Juan XXIII dijo que la historia y la experiencia demuestran que “en los regímenes políticos que no reconocen a los particulares la prioridad, incluida la de los bienes de producción, se viola o suprime totalmente el ejercicio de la libertad humana en las cosas fundamentales”. Sin embargo, este respaldo a la propiedad, fundamentado ya en la encíclica Rerum Novarum (1891), no admite por la Iglesia el derecho a una acumulación ilimitada de riqueza. De hecho la ética moral de la doctrina social de la Iglesia trata de situar a éste en un punto intermedio entre el individualismo extremo, manifestado en la teoría de mercado libre, y los enfoques colectivistas, expresados en los modelos de sociedad comunista.
El rechazo a esto último ha sido objeto de numerosas interpretaciones a partir del señalamiento de Juan Pablo II de que “tampoco conviene excluir la socialización”, en las condiciones oportunas, de ciertos medios de producción, tal y como lo citaron años antes los obispos norteamericanos en su famosa Carta Pastoral de 1985-86. Además, en Rerum Novarum se habían dictado las normas de intervención del Gobierno, al exponer el Pontífice claramente que “si, por tanto, se ha producido amenaza o algún daño al bien común, a los intereses de cada una de las clases que no pueda subsanarse de otro modo, necesariamente deberá afrontarlo el poder público”. Pero es Juan XXIII quien, muchas décadas después, sintetiza más profundamente la posición de la Iglesia frente a esta cuestión tan largamente debatida en todo el mundo, al señalar que el Estado no puede permanecer al margen de las actividades económicas cuando está en juego el bien común.
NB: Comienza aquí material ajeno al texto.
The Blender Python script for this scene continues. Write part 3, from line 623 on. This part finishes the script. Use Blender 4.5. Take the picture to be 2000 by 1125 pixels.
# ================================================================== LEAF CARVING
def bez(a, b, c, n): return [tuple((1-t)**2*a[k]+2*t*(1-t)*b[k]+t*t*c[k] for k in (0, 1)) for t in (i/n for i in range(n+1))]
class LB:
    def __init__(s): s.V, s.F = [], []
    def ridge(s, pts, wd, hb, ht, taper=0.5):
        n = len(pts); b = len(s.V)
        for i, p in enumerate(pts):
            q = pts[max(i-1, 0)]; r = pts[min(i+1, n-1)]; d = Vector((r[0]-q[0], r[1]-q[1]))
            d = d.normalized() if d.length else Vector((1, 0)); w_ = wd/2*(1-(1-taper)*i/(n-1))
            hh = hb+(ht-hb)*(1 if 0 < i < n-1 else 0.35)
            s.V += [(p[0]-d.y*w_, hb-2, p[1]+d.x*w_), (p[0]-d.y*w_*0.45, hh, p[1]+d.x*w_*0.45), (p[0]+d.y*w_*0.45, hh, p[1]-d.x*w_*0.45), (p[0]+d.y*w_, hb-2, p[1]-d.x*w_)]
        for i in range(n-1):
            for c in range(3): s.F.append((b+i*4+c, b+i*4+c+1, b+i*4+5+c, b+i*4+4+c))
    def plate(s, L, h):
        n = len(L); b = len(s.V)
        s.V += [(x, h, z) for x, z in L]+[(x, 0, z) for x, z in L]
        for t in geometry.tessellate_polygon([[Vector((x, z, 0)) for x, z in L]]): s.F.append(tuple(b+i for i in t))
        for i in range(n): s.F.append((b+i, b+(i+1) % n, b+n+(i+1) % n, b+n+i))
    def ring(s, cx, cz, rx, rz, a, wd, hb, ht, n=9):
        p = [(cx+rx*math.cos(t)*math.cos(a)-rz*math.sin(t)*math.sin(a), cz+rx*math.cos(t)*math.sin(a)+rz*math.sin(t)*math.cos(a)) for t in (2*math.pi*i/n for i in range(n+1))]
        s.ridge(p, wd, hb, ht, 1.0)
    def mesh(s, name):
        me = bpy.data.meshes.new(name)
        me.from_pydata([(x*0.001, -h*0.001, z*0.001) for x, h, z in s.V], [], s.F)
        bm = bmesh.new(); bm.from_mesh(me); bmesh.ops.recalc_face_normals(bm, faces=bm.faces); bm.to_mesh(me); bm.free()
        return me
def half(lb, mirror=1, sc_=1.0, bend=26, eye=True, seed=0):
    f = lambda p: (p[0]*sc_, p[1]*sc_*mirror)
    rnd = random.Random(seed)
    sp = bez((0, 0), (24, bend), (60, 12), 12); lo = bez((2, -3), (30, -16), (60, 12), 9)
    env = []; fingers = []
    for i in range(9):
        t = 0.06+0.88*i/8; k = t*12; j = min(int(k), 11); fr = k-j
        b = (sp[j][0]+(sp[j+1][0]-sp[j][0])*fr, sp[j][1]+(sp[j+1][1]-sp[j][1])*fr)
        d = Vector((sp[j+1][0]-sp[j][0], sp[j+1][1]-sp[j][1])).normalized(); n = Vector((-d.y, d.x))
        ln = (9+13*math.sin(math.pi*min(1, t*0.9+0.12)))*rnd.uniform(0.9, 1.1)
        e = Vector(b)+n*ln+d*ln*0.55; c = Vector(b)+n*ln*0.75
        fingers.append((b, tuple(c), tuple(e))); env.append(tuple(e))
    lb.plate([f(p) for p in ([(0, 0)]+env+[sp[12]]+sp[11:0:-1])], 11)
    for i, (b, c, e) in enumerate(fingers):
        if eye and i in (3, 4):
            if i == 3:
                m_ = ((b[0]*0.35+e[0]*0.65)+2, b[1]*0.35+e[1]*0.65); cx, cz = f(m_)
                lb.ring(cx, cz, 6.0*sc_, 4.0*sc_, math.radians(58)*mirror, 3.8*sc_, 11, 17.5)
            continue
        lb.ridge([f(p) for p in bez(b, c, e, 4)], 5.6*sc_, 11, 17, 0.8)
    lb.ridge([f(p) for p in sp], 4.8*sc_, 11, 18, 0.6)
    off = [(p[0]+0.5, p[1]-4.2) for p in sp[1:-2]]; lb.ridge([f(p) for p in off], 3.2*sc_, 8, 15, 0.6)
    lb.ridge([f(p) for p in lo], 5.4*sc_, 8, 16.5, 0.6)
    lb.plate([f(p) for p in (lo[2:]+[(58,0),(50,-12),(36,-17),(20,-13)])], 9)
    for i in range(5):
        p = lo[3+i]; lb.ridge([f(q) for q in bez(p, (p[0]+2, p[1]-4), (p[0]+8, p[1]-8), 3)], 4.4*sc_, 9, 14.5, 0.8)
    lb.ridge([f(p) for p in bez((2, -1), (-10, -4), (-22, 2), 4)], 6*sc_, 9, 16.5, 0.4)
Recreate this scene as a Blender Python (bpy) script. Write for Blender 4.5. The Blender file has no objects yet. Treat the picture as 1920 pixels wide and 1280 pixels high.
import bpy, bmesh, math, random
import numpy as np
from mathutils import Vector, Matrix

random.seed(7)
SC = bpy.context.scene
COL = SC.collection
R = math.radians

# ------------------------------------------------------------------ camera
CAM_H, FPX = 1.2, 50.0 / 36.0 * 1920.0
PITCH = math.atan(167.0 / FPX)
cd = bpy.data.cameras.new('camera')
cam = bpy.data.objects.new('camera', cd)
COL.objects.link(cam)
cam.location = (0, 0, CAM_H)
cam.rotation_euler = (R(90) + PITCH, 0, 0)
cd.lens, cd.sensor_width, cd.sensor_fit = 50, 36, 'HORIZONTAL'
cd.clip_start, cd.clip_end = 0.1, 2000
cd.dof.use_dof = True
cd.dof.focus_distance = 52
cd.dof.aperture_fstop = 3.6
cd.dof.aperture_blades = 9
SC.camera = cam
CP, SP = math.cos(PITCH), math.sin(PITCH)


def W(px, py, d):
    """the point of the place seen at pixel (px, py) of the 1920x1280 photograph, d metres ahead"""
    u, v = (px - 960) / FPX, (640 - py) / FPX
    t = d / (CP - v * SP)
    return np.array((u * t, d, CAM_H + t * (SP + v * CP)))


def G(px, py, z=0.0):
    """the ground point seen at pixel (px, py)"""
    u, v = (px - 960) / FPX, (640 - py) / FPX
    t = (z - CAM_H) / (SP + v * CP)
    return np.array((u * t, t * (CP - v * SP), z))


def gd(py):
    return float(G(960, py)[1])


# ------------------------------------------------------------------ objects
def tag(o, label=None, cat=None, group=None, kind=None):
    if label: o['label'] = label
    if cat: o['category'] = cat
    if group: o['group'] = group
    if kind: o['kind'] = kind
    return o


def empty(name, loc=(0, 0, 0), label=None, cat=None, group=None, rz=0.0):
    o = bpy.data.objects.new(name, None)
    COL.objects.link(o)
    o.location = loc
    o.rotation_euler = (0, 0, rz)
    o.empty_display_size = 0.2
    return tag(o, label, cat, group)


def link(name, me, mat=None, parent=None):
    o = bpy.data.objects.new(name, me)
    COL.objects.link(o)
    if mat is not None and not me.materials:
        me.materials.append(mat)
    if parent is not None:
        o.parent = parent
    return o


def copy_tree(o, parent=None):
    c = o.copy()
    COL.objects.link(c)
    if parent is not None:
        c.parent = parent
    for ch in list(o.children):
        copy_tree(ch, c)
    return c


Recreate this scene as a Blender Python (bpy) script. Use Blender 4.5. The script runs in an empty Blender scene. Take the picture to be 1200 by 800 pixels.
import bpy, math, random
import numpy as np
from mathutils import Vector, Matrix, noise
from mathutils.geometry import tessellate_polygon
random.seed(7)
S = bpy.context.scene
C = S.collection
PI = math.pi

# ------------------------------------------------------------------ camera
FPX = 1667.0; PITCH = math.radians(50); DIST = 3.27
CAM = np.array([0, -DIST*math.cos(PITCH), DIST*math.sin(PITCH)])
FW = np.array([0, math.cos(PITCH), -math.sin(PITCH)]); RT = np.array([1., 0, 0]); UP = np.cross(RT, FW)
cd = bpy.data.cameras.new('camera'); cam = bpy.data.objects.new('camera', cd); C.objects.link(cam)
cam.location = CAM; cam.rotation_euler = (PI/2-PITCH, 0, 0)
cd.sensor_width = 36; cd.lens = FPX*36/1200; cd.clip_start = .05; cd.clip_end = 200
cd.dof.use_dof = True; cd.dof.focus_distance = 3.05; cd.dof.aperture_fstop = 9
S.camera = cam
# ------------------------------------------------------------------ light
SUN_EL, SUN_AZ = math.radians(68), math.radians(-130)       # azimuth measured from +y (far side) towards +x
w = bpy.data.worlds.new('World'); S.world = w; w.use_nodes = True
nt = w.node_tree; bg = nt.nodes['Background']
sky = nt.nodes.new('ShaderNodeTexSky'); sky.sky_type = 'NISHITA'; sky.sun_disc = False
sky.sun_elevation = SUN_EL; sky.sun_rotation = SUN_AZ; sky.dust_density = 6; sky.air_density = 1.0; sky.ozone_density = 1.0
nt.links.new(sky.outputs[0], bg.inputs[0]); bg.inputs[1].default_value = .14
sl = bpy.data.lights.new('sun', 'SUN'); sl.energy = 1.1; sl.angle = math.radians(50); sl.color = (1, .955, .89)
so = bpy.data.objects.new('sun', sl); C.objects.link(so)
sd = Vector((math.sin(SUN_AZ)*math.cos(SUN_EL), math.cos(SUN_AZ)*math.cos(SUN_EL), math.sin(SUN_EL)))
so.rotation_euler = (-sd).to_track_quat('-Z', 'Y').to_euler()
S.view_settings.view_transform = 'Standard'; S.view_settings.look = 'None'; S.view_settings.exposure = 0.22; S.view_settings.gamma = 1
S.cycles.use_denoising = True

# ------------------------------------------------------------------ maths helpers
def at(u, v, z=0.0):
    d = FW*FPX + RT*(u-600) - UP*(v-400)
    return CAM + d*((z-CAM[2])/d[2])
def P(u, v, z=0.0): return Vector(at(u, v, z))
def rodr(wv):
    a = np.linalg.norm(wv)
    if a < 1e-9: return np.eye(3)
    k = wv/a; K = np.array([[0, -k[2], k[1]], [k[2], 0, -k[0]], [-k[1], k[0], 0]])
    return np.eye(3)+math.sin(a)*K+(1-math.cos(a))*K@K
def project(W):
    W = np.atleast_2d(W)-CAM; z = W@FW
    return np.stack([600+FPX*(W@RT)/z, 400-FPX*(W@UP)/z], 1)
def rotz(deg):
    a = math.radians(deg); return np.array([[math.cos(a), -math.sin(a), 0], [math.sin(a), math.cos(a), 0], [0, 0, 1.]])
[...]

Al analizar el papel del Estado en la economía, Juan XXIII escribió que uno de sus deberes es intervenir a tiempo a fin de contribuir a producir bienes en abundancia. Además, dijo, constituye una obligación del Estado “vigilar que los contratos de trabajo se regulen con justicia y equidad” y que en los ambientes laborales “no sufra mengua ni el cuerpo ni el espíritu, la dignidad de las personas humanas”.
Está claro, sin embargo, que el rechazo de la acumulación de riquezas por particulares planteada en infinidad de documentos oficiales de la Iglesia, se aplica igualmente al Estado o al Gobierno. En efecto, la norma de fijación del ámbito de esa intervención gubernamental es el principio de la subsidiariedad, que ya había enunciado Pío XI en Cuadragesimo Anno y que ha servido de guía a los papas sucesivos. En esencia, este principio de subsidiariedad reconoce únicamente el derecho del Gobierno a hacerse cargo de iniciativas necesarias para proteger la justicia, en todos los órdenes que excedan en todo caso la capacidad de los individuos o grupos privados. En palabras de Pío XI, el Gobierno finalmente “debe prestar ayuda a los miembros del cuerpo social pero no destruirlos o absorberlos”.
En su libro “La Doctrina Social de la Iglesia”, C. Van Gestel profundiza en la posición oficial del Vaticano sobre la propiedad y el rol del Estado frente a la misma. “Como este derecho se deriva de la naturaleza”, dice, “el Estado no puede abolirlo. Al contrario en la organización del régimen concreto de la propiedad, deberá considerar la naturaleza como el fundamento designado por Dios del orden social y del mantenimiento de los derechos personales”. Y afirma que el estatuto jurídico de la propiedad no debe concebirse como un orden estático inmutable, sino inspirarse “en las exigencias del bien común y adaptarse a las condiciones cambiantes de la realidad social”.